Wednesday, August 11, 2010

Orlando's Long-Term Specialty Wine Retail Survivors? Contrasts in Styles

According to a recent article in the Orlando Sentinel, area residents have shifted their buying preferences to lower-priced wines and are increasingly purchasing these wines at supermarkets and warehouse stores.  The problem for wine stores and wineries alike, as pointed out in a Medill Reports article, is that the market for wines priced between $30 and $100 is in a depression.  While the Sentinel article focused on the impact of these trends on large beverage retailers, such as ABC Fine Wine and Spirits and  Total Wine and More, the specialty wine segment of the market has not escaped unscathed.  The recent demise of Park Avenue Wines and Pierre's (prior to its subdued eastern re-incarnation), the "temporary" closure of The Wine Warehouse, and the consolidating activities of Put a Cork in It, all testify to the pressure being applied to the specialty wine retail segment in the Greater Orlando area.  It is my contention that these pressures will not abate any time soon and that less-well-positioned market participants will continue to fall leaving three or four survivors providing specialty wine services in the core Orlando area.  In this post I will identify the most likely survivors and compare and contrast the styles that have made them successful and that will ensure their continued relevance over the long haul.  Before we continue, however, some definitions are in order.

In the foregoing paragraph, and throughout this post, I use the term specialty wine retailer to identify an entity whose main business is the sale of wine for off-premises consumption and with no restriction as to the location of the purchaser.  This definition thus excludes affiliated wine stores (such as The Vineyard Wine Company and Vines, which both have substantial restaurant-associated businesses) and wine bars (such as Sanford Wine Company) which have retail components but which have substantial on-site consumption through the bar side of the business.

Three of the prime candidates for survival are (WOTW), The Wine Barn (TWB), and Tim's Wine Market (TWM), three entities with significant differences in their business models.  WOTW sells wines rated 90+ via a commerce-enabled web site and special-offer emails to customers on its mailing list.  The company does not have a brick-and-mortar facility.  In addition to the aforementioned revenue generation activities, the company holds two to four large tasting events per year and customer orders emanating from these events contribute handily to the company's revenue stream. There is limited direct marketing beyond emails, promotional hardware, and the advertising value of a logo-emblazoned Smart car.

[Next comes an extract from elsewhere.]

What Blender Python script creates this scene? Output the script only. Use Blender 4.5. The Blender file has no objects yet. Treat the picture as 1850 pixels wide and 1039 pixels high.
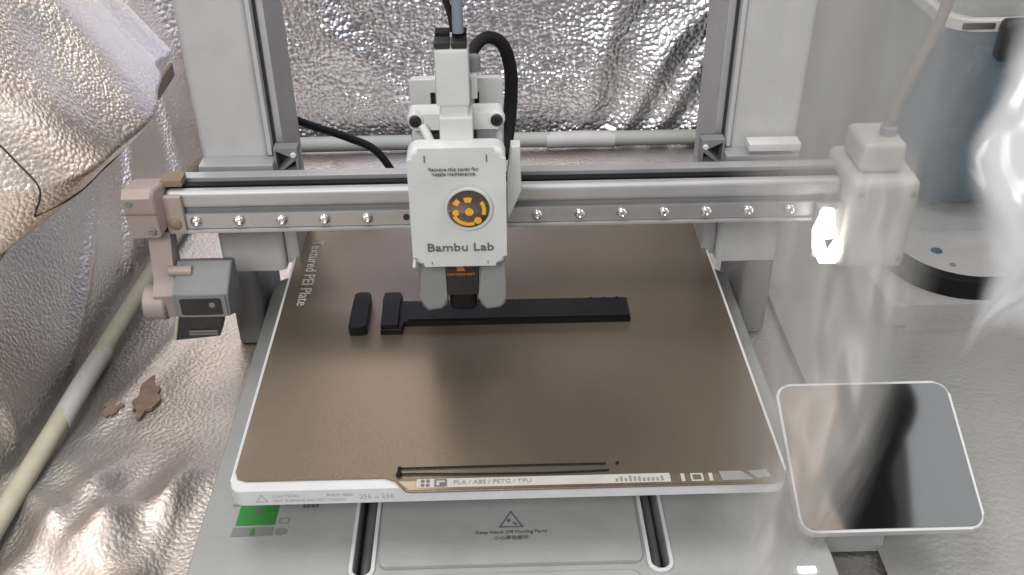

TWB has a warehouse-style retail outlet just south of downtown Orlando but also has a commerce-enabled website.  The company offers customers products at the "lowest price in the nation" and repeats these offers vociferously and repeatedly via email blasts.  The company provides tasting events of varying sizes to customers at varying times during the course of the year.  The company has extended beyond wines and wine accessories to offering hams and cheeses and has an on-site chef available to help customers with these purchases during the course of the day as well as to prepare food accompaniments for in-store tastings.  TWB deploys a very knowledgeable team to assist customers and has demonstrated expertise in Spanish, Bordeaux, Burgundy, and domestic Cabs and Pinot Noirs.

TWM is one of the oldest -- if not the oldest -- "just wines ma'am" establishments in the Orlando area.  TWM offers its customers artisanal wines from around the world at price points that resonate with today's wine market realities.  Tim Veran, the owner, communicates with his customers in a professorial fashion through information-rich offering emails, a monthly newsletter, and a blog.  As does TWB, TWM offers beginning wine classes to its customers.  TWM eschews events of the type favored by WOTW and TWB and also lacks a commerce-enabled website.  The company closes that revenue gap, extends its brand, and increases its buying power through franchising its name, expertise, and processes to willing wine entrepreneurs.

These three different business models have allowed these three entities to capture customers with aligned needs.  So, for example, if you go to in-store tastings at TWM and TWB, you will encounter a different customer demographic, customer wine expertise, and drinking preference.  For those customers to whom an in-store experience is not critical, but to whom the opinion of prominent experts matter, the WOTW business model is "right up their alley."

The application of these models to the market has resulted in loyal customers who have continued to spend with these companies all through the throes of the recent (and coming?) recession.